**GIVEN EXERCISE:** Quote exactly the lines spanning from the top of the data below to the line that contains "tag(b.build('conduit', M['cable_grey']), lab, 'conduit')", including both.

┄┄┄┄┄┄┄┄┄┄┄┄┄┄┄┄┄┄┄┄

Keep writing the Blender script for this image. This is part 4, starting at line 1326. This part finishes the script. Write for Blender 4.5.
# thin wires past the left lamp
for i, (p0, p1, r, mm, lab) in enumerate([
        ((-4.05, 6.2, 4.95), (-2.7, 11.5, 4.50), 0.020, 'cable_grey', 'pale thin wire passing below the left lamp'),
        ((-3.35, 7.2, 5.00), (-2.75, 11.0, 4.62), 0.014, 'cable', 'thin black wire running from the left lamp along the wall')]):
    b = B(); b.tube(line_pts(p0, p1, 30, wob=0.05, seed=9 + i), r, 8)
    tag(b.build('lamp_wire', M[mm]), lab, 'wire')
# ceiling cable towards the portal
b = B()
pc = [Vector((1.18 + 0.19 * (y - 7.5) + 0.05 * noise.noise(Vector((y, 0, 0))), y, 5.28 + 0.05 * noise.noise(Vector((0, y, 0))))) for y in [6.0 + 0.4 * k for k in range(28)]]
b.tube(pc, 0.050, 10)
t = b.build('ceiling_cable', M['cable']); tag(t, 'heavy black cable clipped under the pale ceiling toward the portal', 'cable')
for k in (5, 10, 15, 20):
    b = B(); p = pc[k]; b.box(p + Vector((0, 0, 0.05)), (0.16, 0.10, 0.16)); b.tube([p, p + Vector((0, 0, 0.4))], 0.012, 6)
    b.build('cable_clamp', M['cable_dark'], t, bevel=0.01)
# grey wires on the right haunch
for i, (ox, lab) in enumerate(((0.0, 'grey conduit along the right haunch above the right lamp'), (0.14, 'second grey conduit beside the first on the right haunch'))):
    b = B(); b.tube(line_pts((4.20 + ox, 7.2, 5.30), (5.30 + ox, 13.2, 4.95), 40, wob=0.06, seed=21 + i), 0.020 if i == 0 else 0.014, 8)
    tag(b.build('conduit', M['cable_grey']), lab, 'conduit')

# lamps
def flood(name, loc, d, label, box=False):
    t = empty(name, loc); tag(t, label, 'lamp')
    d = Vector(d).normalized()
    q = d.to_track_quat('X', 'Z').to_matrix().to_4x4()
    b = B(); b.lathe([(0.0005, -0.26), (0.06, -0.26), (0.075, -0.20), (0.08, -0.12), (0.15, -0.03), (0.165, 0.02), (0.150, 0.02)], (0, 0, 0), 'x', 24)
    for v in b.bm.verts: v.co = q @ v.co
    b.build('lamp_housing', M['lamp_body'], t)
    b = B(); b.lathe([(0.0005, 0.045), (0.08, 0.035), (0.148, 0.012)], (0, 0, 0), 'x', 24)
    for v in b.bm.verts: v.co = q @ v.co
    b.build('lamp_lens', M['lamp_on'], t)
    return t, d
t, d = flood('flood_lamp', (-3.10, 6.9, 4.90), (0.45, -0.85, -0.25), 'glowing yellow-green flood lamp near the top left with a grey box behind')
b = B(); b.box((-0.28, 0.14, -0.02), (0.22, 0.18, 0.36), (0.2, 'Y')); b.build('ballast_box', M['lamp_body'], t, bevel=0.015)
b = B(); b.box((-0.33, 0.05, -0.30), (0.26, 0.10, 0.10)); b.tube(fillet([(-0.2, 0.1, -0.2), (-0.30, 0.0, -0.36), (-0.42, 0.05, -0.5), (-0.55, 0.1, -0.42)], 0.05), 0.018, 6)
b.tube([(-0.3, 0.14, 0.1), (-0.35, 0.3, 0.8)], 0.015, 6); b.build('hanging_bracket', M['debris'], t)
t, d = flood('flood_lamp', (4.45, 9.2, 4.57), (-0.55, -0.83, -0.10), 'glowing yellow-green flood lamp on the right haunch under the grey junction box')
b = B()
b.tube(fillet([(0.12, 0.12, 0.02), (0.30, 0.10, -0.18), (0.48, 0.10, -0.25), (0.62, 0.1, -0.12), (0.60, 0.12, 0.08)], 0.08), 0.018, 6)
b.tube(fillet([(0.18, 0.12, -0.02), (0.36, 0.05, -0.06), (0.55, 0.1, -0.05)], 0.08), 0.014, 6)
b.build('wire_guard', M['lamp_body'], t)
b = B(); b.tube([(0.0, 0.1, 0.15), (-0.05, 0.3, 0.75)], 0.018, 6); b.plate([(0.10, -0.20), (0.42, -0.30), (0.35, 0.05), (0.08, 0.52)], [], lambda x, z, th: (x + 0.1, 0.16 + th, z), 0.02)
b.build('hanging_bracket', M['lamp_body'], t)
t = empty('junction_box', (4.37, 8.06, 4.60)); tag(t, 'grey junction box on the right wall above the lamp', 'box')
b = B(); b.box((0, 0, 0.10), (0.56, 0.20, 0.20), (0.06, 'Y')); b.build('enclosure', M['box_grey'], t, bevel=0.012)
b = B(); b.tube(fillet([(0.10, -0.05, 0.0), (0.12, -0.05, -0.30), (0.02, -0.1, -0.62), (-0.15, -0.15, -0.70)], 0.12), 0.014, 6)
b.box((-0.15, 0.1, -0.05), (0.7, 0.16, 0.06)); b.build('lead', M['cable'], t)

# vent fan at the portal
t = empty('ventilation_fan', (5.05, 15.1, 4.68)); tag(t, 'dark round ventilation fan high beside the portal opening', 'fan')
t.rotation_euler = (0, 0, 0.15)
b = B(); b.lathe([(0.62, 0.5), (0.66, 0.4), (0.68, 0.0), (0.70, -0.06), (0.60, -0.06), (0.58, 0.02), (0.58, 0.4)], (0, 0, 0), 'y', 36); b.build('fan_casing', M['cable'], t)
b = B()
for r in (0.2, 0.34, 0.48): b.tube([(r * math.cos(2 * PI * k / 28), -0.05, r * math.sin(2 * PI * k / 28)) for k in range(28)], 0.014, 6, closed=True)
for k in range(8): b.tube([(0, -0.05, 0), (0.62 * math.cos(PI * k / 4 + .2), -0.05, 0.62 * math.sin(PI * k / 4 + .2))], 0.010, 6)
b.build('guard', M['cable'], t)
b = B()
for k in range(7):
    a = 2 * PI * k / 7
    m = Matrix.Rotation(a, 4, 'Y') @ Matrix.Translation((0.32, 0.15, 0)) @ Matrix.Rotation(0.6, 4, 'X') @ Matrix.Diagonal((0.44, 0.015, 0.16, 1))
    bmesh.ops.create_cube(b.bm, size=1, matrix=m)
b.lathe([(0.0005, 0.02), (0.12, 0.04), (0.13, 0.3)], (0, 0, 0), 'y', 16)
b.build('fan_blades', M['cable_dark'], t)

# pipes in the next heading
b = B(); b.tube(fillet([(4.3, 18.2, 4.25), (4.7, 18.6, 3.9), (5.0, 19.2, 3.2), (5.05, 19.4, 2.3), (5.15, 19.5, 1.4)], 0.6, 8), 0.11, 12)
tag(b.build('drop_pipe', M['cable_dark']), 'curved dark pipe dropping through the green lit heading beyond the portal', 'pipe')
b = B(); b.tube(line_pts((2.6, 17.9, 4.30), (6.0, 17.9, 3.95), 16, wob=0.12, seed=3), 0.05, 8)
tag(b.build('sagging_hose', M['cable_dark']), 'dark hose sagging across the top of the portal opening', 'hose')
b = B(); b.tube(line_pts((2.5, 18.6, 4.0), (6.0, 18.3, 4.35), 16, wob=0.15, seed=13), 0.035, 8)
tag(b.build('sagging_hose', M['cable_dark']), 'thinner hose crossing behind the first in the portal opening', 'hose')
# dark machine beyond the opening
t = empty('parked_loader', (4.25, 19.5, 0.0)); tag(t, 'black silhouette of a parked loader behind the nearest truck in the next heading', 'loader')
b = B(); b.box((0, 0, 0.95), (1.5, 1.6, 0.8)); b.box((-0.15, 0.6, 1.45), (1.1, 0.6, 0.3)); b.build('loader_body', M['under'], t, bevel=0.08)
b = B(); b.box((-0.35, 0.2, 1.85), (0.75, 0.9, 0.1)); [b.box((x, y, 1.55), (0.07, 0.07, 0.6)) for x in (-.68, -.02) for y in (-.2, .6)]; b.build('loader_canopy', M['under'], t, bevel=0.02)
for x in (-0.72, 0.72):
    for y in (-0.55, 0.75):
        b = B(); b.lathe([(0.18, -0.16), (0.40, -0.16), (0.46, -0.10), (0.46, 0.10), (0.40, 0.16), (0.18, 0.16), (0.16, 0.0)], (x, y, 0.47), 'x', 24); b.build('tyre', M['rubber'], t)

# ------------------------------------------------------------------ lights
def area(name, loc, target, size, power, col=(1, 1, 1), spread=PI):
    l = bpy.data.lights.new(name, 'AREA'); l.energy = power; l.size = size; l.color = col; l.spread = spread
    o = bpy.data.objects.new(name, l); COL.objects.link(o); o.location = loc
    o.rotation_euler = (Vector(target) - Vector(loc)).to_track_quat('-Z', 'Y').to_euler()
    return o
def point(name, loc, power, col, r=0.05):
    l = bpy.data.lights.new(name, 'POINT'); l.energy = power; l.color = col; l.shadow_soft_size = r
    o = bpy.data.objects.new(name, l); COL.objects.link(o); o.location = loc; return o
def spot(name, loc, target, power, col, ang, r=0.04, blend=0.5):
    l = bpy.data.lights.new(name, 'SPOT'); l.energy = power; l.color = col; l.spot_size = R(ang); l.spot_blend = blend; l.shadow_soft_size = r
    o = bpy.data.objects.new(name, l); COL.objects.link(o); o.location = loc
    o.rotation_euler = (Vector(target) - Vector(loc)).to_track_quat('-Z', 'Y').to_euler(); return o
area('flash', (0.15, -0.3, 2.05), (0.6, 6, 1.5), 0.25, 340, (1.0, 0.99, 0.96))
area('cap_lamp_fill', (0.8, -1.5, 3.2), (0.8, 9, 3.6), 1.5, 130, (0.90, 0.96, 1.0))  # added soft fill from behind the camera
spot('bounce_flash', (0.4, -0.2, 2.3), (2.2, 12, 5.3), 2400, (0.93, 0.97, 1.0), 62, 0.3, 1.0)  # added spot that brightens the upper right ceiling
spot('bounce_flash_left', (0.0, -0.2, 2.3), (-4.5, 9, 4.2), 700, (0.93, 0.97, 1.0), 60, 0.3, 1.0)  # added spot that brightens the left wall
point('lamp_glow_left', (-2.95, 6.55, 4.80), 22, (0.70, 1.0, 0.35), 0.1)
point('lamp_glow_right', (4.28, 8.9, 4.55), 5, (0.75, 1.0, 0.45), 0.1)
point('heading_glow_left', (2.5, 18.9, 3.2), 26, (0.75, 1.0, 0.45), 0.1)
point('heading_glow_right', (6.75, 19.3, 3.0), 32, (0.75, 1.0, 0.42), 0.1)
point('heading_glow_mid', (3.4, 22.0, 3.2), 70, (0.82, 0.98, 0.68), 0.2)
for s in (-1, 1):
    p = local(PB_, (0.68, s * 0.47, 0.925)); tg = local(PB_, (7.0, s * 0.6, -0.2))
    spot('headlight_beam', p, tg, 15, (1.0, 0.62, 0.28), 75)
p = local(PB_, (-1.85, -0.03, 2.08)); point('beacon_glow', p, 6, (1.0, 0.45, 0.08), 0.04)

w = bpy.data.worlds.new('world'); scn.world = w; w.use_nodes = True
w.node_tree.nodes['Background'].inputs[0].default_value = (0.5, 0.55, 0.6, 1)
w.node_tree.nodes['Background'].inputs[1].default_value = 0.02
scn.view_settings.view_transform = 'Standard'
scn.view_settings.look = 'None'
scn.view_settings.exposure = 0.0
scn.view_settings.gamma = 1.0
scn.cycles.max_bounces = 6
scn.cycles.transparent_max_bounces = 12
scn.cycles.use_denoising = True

┄┄┄┄┄┄┄┄┄┄┄┄┄┄┄┄┄┄┄┄

**EXERCISE OUTPUT:**
Keep writing the Blender script for this image. This is part 4, starting at line 1326. This part finishes the script. Write for Blender 4.5.
# thin wires past the left lamp
for i, (p0, p1, r, mm, lab) in enumerate([
        ((-4.05, 6.2, 4.95), (-2.7, 11.5, 4.50), 0.020, 'cable_grey', 'pale thin wire passing below the left lamp'),
        ((-3.35, 7.2, 5.00), (-2.75, 11.0, 4.62), 0.014, 'cable', 'thin black wire running from the left lamp along the wall')]):
    b = B(); b.tube(line_pts(p0, p1, 30, wob=0.05, seed=9 + i), r, 8)
    tag(b.build('lamp_wire', M[mm]), lab, 'wire')
# ceiling cable towards the portal
b = B()
pc = [Vector((1.18 + 0.19 * (y - 7.5) + 0.05 * noise.noise(Vector((y, 0, 0))), y, 5.28 + 0.05 * noise.noise(Vector((0, y, 0))))) for y in [6.0 + 0.4 * k for k in range(28)]]
b.tube(pc, 0.050, 10)
t = b.build('ceiling_cable', M['cable']); tag(t, 'heavy black cable clipped under the pale ceiling toward the portal', 'cable')
for k in (5, 10, 15, 20):
    b = B(); p = pc[k]; b.box(p + Vector((0, 0, 0.05)), (0.16, 0.10, 0.16)); b.tube([p, p + Vector((0, 0, 0.4))], 0.012, 6)
    b.build('cable_clamp', M['cable_dark'], t, bevel=0.01)
# grey wires on the right haunch
for i, (ox, lab) in enumerate(((0.0, 'grey conduit along the right haunch above the right lamp'), (0.14, 'second grey conduit beside the first on the right haunch'))):
    b = B(); b.tube(line_pts((4.20 + ox, 7.2, 5.30), (5.30 + ox, 13.2, 4.95), 40, wob=0.06, seed=21 + i), 0.020 if i == 0 else 0.014, 8)
    tag(b.build('conduit', M['cable_grey']), lab, 'conduit')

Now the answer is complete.